A Rogue Trader is the type of person who can look at the Warhammer 40,000 universe and say, yes, I think I can turn that to my advantage. Just give me a ship and a star to sail her by, and I will make my fortune. And if that ship is two kilometers long and shaped like a cathedral, and if that star is actually the psychic scream of the Emperor's deified corpse, well, you work with what you've got.

1 comment:

  1. For me, one of the most restrictive things about W40K has been the feeling of a lack of freedom. Although Inquisitors on remote worlds far from the heart of the Imperium might have a degree of autonomy (particularly when they're corrupt, or practice a twisted version of Emperor-worship), most humans in that world either follow the Emperor's will (filtered through several hundred channels of communication, of course), are completely isolated, or are under the influence of Chaos. I feel that living the life of the Rogue Trader is one of the few ways you can make your own fate in the grim darkness of the far future.

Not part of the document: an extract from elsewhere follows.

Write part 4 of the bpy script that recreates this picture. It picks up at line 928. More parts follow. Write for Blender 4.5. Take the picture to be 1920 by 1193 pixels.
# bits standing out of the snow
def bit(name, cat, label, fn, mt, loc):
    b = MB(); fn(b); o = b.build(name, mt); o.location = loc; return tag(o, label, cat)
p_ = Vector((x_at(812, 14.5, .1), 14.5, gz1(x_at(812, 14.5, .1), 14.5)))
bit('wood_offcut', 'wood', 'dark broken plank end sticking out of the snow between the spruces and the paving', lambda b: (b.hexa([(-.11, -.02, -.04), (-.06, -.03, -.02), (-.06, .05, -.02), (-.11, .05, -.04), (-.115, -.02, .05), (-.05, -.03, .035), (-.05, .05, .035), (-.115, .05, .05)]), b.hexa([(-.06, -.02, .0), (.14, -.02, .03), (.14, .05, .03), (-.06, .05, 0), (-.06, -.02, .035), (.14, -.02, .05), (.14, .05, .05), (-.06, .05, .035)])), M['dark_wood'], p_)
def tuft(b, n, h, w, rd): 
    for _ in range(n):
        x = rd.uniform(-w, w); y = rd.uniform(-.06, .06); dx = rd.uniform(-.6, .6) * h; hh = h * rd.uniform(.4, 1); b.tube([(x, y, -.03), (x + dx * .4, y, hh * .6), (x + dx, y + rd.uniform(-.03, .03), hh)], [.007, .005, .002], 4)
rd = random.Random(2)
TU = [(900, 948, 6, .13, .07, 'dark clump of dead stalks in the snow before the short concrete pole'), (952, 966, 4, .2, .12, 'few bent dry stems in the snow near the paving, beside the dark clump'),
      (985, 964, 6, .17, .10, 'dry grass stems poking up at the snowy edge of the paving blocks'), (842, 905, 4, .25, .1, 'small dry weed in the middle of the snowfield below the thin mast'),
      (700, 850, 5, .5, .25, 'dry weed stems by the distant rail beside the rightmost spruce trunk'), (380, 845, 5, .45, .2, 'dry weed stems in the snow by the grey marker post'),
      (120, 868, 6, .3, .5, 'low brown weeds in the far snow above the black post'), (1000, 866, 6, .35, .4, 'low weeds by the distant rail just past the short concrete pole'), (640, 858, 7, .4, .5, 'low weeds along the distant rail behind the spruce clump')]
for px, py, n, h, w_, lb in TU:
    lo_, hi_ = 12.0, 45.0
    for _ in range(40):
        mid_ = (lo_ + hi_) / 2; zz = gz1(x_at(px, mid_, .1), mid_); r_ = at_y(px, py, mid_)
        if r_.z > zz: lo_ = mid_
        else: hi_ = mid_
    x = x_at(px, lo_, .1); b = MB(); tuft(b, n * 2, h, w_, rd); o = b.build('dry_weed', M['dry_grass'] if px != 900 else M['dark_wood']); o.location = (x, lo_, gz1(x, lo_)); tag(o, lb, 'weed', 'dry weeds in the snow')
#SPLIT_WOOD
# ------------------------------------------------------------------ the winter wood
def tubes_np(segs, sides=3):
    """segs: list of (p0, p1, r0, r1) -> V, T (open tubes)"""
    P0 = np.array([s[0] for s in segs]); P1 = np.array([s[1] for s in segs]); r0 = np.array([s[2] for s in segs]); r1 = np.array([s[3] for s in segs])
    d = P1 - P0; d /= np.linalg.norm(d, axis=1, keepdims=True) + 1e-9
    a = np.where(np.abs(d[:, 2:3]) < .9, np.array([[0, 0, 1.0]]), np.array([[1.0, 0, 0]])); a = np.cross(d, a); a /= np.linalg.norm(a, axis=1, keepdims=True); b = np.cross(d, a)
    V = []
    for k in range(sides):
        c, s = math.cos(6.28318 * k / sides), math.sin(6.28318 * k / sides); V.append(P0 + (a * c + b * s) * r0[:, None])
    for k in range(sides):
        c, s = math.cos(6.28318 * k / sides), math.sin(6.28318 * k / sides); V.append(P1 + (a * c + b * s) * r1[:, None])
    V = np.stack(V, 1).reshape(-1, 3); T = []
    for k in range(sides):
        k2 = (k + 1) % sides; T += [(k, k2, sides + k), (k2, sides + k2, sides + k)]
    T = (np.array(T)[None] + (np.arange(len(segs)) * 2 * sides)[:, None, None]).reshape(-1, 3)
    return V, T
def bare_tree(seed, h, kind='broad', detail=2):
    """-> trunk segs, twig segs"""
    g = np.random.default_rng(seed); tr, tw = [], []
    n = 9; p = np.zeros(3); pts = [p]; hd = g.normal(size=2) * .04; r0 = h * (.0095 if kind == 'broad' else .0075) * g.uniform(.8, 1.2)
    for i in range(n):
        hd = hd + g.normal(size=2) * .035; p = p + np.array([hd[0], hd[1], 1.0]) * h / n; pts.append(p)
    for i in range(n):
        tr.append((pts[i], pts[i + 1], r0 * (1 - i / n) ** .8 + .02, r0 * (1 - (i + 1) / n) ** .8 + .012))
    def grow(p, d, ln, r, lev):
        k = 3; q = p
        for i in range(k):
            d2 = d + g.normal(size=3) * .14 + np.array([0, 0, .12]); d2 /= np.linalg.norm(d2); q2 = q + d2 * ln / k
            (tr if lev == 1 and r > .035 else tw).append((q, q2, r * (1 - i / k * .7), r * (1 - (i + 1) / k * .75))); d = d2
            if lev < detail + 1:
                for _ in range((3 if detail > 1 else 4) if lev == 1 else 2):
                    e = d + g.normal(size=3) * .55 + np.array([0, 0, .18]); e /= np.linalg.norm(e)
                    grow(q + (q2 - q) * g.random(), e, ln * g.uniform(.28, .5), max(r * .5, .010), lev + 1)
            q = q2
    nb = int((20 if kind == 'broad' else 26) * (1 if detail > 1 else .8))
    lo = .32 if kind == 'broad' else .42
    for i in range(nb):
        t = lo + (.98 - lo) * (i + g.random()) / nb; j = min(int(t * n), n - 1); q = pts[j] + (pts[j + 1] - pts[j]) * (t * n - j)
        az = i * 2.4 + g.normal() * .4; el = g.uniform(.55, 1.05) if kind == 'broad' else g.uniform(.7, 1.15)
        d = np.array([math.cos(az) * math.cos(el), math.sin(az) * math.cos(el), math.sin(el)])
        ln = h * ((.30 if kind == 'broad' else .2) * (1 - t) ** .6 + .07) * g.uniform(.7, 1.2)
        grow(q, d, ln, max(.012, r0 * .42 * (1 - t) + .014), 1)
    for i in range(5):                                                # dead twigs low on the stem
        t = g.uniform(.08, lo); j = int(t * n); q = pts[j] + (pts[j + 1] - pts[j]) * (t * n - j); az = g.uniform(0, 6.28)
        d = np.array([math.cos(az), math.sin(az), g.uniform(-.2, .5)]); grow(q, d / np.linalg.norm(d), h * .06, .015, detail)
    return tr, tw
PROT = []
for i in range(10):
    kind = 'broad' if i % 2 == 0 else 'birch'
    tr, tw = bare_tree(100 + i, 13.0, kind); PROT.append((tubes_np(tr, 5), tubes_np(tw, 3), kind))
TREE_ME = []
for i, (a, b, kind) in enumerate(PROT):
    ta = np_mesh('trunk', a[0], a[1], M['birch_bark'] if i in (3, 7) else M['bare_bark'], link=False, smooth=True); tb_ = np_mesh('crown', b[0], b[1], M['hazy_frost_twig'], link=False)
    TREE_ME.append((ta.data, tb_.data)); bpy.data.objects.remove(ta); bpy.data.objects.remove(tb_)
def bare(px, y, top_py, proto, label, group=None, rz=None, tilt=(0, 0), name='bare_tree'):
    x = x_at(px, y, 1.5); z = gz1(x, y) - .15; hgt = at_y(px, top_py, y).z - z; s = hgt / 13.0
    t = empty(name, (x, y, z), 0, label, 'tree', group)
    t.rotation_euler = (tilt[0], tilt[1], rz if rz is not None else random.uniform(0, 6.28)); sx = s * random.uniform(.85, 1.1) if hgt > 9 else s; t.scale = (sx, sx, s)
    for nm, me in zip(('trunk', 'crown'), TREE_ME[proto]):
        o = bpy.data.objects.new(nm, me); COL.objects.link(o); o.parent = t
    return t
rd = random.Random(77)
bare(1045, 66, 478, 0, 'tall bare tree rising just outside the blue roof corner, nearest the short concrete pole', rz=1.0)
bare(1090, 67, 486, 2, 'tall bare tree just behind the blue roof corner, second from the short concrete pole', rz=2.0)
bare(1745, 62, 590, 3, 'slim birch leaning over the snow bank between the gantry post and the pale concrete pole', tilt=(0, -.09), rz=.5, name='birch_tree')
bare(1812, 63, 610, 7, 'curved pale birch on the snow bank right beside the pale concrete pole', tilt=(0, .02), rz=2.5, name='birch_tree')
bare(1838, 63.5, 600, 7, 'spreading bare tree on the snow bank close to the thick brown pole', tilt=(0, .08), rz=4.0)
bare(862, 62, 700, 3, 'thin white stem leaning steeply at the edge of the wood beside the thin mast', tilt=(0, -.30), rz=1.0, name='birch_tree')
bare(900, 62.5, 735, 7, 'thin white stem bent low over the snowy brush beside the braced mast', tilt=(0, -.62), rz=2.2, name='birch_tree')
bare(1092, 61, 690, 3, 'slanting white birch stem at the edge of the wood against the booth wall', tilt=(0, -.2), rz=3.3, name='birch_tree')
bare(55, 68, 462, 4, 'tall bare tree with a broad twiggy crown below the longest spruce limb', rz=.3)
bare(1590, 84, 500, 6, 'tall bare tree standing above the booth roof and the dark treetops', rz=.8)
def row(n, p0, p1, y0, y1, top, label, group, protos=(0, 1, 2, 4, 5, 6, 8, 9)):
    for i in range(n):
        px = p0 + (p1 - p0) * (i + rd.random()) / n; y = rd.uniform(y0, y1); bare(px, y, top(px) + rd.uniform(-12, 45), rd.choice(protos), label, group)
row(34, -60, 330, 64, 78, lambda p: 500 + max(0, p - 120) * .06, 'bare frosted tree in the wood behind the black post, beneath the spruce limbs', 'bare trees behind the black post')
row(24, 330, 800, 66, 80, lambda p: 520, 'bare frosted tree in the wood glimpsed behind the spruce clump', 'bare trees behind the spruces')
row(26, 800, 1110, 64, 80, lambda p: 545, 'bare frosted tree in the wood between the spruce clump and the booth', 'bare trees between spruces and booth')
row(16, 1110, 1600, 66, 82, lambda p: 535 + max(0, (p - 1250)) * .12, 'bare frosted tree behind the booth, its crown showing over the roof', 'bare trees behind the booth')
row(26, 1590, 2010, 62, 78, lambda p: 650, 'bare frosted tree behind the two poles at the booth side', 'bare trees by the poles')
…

    So when you're stacked up on a towering hill made of dead mutants on the war-scarred streets of some hive world, your jurry-rigged chainsword smoking and your bolt pistol's barrel red-hot, with countless more mutants clawing their way up the hill only to get a face full of exploding bolter shell while you concentrate on shooting and posing like a boss at the same time, all while you and your closest friends slowly fill the room with shell casings, you can say with satisfaction: "Hail to the king, baby."